Общій выводъ изъ всего этого весьма неутѣшителенъ. Оказывается, что и Петребургъ слѣдуетъ примѣру прочихъ европейскихъ столицъ, что и онъ становится неудобообитаемъ, а между тѣмъ, бѣжать изъ него въ настоящую минуту рѣшительно некуда. Въ Москвѣ ничуть не отраднѣе. По отзывамъ тамошнихъ журналовъ, наша первопрестольная столица съ похвальнымъ усердіемъ соревнуетъ Петербургу и съ особеннымъ усердіемъ заводитъ у себя искуственные фокусы зараженія совершенно оригинальнымъ способомъ убиранія грязи, которая съ улицъ сваливается на дворы и оттуда опять въ жидкомъ состояніи вытекаетъ на улицы. О мало-мальски правильно-организованномъ вывозѣ нечистотъ за городъ въ Москвѣ не имѣютъ и понятія, а дезинфекція считается тамъ чуть ли не изобрѣтеніемъ враговъ спокойствія и порядка, такъ что мѣстной журналистикѣ нужна даже нѣкоторая доза гражданской смѣлости, чтобъ требовать различныхъ санитарныхъ мѣръ. 
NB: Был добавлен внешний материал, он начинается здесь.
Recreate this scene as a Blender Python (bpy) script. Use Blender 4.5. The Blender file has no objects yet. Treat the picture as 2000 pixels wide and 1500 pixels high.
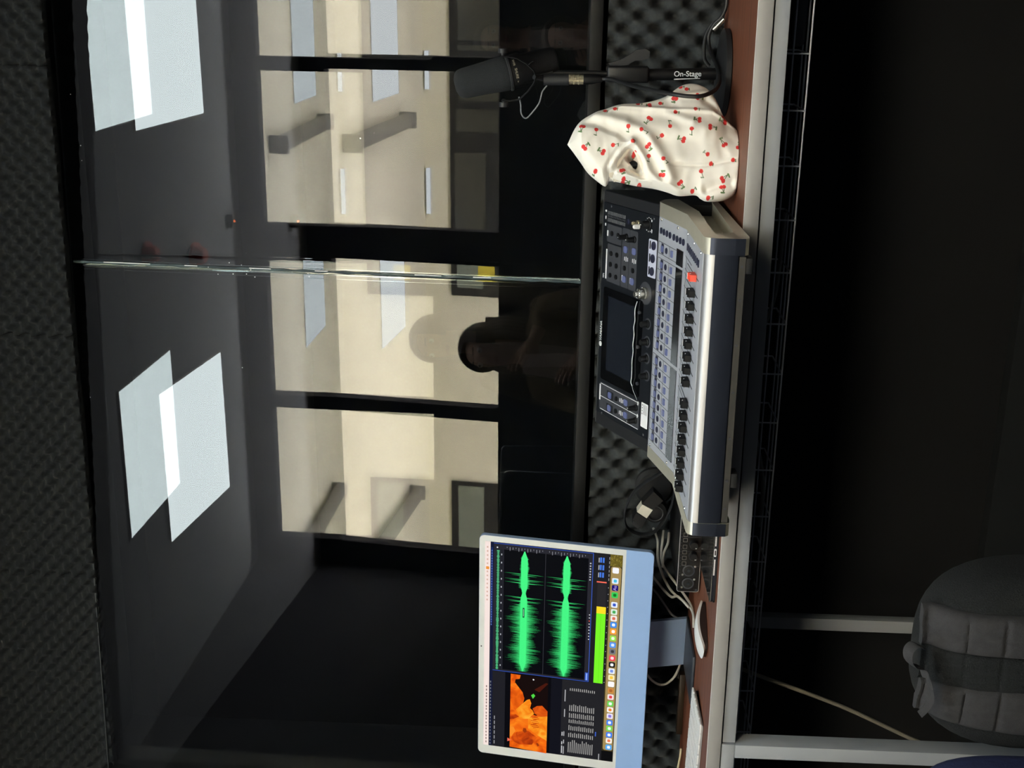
import bpy, bmesh, math, random
from mathutils import Matrix, Vector, noise
random.seed(7)
sc = bpy.context.scene
DESK = .75                       # height of the desk top; all z below are measured from it
# ---------------------------------------------------------------- camera
F_PX, YAW, PITCH, ROLL, CAM_H = 2446.37, .315832, .03681, -.029774, .306379
def cam_axes():
    cy, sy, cp, sp = math.cos(YAW), math.sin(YAW), math.cos(PITCH), math.sin(PITCH)
    f = Vector((-sy*cp, cy*cp, sp)); r = Vector((cy, sy, 0)); d = f.cross(r)
    cr, sr = math.cos(ROLL), math.sin(ROLL)
    return cr*r + sr*d, -sr*r + cr*d, f
RV, DV, FV = cam_axes()
cam = bpy.data.cameras.new('camera'); camo = bpy.data.objects.new('camera', cam)
sc.collection.objects.link(camo)
cam.sensor_fit = 'HORIZONTAL'; cam.sensor_width = 36; cam.lens = F_PX/2000*36
cam.clip_start = .02; cam.clip_end = 60
camo.matrix_world = Matrix(((DV.x, RV.x, -FV.x, 0), (DV.y, RV.y, -FV.y, 0), (DV.z, RV.z, -FV.z, CAM_H+DESK), (0, 0, 0, 1)))
sc.camera = camo
# ---------------------------------------------------------------- world, view
w = bpy.data.worlds.new('world'); sc.world = w; w.use_nodes = True
w.node_tree.nodes['Background'].inputs[0].default_value = (.5, .55, .6, 1)
w.node_tree.nodes['Background'].inputs[1].default_value = 0.0
sc.view_settings.view_transform = 'Standard'; sc.view_settings.look = 'None'
sc.view_settings.exposure = 0.22; sc.view_settings.gamma = 1.0
sc.view_settings.use_curve_mapping = False
sc.cycles.max_bounces = 10; sc.cycles.diffuse_bounces = 5; sc.cycles.glossy_bounces = 5
sc.cycles.transparent_max_bounces = 16; sc.cycles.sample_clamp_indirect = 12
sc.cycles.use_denoising = True
PANEL = 15.5                     # radiance of the ceiling lights
ROOM = .1083                     # the booth is turned a little against its window wall
REFL = .048                      # reflectance of one window sheet
# ---------------------------------------------------------------- helpers
def lin(c):
    c = c/255
    return c/12.92 if c <= .04045 else ((c+.055)/1.055)**2.4
def col(r, g, b): return (lin(r), lin(g), lin(b), 1)
MATS = {}
def mat(name, rgb, rough=.6, metal=0, var=.08, scale=40, bump=0, bscale=300, coat=0, stretch=(1, 1, 1), spec=.5):
    if name in MATS: return MATS[name]
    m = bpy.data.materials.new(name); m.use_nodes = True; nt = m.node_tree; N = nt.nodes; L = nt.links
    p = N['Principled BSDF']; p.inputs['Roughness'].default_value = rough; p.inputs['Metallic'].default_value = metal
    p.inputs['Coat Weight'].default_value = coat; p.inputs['Specular IOR Level'].default_value = spec
    tc = N.new('ShaderNodeTexCoord'); mp = N.new('ShaderNodeMapping'); mp.inputs['Scale'].default_value = stretch
    L.new(tc.outputs['Object'], mp.inputs[0])
    nz = N.new('ShaderNodeTexNoise'); nz.inputs['Scale'].default_value = scale; nz.inputs['Detail'].default_value = 4
    L.new(mp.outputs[0], nz.inputs[0])
    rp = N.new('ShaderNodeValToRGB'); c = col(*rgb)
    rp.color_ramp.elements[0].position = .3; rp.color_ramp.elements[1].position = .7
    rp.color_ramp.elements[0].color = tuple(x*(1-var) for x in c[:3])+(1,)
    rp.color_ramp.elements[1].color = tuple(min(1, x*(1+var)) for x in c[:3])+(1,)
    L.new(nz.outputs[0], rp.inputs[0]); L.new(rp.outputs[0], p.inputs['Base Color'])
    if bump:
        n2 = N.new('ShaderNodeTexNoise'); n2.inputs['Scale'].default_value = bscale; L.new(mp.outputs[0], n2.inputs[0])
        b = N.new('ShaderNodeBump'); b.inputs['Strength'].default_value = bump; b.inputs['Distance'].default_value = .002
        L.new(n2.outputs[0], b.inputs['Height']); L.new(b.outputs[0], p.inputs['Normal'])
    MATS[name] = m; return m
def glow(name, rgb, k=1.0):
    if name in MATS: return MATS[name]
    m = bpy.data.materials.new(name); m.use_nodes = True; N = m.node_tree.nodes
    p = N['Principled BSDF']; p.inputs['Base Color'].default_value = (.0, .0, .0, 1); p.inputs['Roughness'].default_value = .5; p.inputs['Specular IOR Level'].default_value = .04
    p.inputs['Emission Color'].default_value = col(*rgb); p.inputs['Emission Strength'].default_value = k if k > 2 else k*.88
    MATS[name] = m; return m
def clear(name, tint, refl, rough=0.0):
    m = bpy.data.materials.new(name); m.use_nodes = True; N = m.node_tree.nodes; L = m.node_tree.links
    N.remove(N['Principled BSDF']); t = N.new('ShaderNodeBsdfTransparent'); t.inputs[0].default_value = tint
    g = N.new('ShaderNodeBsdfGlossy'); g.inputs['Roughness'].default_value = rough
    mx = N.new('ShaderNodeMixShader'); mx.inputs[0].default_value = refl
    L.new(t.outputs[0], mx.inputs[1]); L.new(g.outputs[0], mx.inputs[2]); L.new(mx.outputs[0], N['Material Output'].inputs[0])
    return m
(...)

Можно, конечно, уѣхать куда-нибудь въ провинцію; но въ настоящую минуту и это представляется удобнымъ. Мы ухитрились настроить такихъ желѣзныхъ дорогъ, по которымъ путешествіе предпринимается весьма многими съ серьёзнымъ опасенiемъ за цѣлость своихъ боковъ и даже жизни.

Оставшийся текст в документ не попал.